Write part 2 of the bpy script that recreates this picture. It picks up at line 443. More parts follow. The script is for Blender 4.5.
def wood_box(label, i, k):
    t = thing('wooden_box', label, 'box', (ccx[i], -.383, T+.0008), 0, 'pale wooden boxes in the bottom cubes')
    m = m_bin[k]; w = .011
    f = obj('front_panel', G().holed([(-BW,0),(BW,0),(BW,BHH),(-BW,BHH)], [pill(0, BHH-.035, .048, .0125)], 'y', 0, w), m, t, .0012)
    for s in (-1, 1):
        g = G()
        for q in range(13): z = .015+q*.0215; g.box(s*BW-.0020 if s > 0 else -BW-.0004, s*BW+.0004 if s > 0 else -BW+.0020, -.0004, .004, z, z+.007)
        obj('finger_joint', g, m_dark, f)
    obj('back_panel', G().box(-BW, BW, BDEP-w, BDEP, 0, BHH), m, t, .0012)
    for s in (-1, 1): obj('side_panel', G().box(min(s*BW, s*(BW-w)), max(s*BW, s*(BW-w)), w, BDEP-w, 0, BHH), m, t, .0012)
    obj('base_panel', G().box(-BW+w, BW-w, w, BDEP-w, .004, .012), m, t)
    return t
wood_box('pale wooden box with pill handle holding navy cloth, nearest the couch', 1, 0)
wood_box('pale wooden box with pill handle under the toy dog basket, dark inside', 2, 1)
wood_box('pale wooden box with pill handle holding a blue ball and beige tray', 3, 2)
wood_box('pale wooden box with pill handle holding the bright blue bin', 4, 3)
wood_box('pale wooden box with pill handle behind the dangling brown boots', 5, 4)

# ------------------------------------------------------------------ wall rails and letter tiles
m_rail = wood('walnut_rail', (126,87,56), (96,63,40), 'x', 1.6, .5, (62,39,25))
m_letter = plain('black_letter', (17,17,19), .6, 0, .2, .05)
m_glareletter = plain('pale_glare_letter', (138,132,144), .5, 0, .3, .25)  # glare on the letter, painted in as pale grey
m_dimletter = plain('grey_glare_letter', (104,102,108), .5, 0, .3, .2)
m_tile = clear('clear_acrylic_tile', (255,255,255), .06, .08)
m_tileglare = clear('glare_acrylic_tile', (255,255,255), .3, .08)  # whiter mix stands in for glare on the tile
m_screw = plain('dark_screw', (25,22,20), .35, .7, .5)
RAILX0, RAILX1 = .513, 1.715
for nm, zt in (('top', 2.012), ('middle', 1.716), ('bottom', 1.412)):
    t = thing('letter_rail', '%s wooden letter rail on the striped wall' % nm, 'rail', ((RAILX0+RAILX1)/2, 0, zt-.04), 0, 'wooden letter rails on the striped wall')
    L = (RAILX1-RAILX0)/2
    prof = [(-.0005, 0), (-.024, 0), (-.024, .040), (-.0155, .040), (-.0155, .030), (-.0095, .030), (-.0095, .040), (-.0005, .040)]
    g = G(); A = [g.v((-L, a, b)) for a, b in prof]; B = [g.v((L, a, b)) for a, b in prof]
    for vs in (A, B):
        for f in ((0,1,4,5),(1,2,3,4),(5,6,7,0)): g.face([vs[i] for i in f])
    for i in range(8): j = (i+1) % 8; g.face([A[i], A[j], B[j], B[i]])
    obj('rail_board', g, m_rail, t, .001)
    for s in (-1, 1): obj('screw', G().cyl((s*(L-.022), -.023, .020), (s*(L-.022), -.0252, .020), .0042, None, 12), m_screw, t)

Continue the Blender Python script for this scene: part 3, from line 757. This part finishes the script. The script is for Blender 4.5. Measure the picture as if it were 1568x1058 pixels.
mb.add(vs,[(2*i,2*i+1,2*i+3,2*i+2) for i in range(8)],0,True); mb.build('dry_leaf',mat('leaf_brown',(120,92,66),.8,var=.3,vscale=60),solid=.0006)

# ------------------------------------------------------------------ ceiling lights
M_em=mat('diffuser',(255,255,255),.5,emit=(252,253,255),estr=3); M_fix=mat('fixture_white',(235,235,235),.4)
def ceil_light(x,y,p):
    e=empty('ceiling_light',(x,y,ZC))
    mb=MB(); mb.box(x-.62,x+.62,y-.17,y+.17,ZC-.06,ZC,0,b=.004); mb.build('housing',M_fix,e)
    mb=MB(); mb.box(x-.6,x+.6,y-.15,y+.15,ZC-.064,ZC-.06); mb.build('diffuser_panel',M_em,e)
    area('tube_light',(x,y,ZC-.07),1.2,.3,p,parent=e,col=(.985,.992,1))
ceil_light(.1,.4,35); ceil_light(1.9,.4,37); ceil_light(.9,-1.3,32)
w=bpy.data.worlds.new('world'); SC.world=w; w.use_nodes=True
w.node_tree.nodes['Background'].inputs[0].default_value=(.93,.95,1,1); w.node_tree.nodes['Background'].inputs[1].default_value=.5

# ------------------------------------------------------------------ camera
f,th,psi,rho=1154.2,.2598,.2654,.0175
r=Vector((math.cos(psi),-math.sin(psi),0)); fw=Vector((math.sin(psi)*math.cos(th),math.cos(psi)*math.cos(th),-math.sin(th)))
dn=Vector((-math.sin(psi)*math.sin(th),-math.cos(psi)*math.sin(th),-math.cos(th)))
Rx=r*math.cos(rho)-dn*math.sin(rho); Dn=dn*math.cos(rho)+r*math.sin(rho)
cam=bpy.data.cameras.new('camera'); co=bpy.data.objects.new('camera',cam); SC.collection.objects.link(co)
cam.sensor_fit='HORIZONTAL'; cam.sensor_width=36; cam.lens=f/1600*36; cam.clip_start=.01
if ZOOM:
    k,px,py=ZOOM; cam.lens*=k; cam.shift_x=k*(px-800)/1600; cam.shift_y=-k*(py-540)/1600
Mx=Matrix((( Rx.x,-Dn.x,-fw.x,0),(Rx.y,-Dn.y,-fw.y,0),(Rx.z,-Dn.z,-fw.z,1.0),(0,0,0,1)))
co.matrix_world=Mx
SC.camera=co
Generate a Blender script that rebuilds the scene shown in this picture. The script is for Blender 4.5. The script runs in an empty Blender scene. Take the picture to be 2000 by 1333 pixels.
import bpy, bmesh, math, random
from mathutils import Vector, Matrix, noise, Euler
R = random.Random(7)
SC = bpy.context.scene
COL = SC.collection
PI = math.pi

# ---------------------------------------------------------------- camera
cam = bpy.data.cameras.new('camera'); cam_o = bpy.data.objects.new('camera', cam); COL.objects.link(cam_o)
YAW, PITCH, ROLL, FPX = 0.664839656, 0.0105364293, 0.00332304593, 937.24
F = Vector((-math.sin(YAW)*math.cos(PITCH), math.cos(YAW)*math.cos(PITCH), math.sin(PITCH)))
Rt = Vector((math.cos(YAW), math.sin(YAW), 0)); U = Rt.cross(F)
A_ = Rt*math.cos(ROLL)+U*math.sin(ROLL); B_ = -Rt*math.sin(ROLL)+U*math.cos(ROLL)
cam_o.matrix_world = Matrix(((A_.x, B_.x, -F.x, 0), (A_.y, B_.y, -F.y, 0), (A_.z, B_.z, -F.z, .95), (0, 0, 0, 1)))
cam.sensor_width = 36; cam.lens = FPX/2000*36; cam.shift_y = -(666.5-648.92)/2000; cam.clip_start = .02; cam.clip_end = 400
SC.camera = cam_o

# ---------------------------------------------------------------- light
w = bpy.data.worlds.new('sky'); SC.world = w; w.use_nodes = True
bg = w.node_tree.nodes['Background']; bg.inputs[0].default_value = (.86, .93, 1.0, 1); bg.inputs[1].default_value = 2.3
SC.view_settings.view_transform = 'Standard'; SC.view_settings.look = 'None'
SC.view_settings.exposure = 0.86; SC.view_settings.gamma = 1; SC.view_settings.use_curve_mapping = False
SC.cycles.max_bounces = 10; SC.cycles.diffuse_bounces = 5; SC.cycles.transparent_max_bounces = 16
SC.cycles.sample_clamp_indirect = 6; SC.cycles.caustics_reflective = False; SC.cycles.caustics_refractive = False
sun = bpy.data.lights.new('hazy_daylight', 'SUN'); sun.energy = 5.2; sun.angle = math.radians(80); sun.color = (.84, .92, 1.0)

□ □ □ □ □

Extract every line of the records above that contains the word "from".

> _SOLUTION FOR THIS PROBLEM_
Continue the Blender Python script for this scene: part 3, from line 757. This part finishes the script. The script is for Blender 4.5. Measure the picture as if it were 1568x1058 pixels.
from mathutils import Vector, Matrix, noise, Euler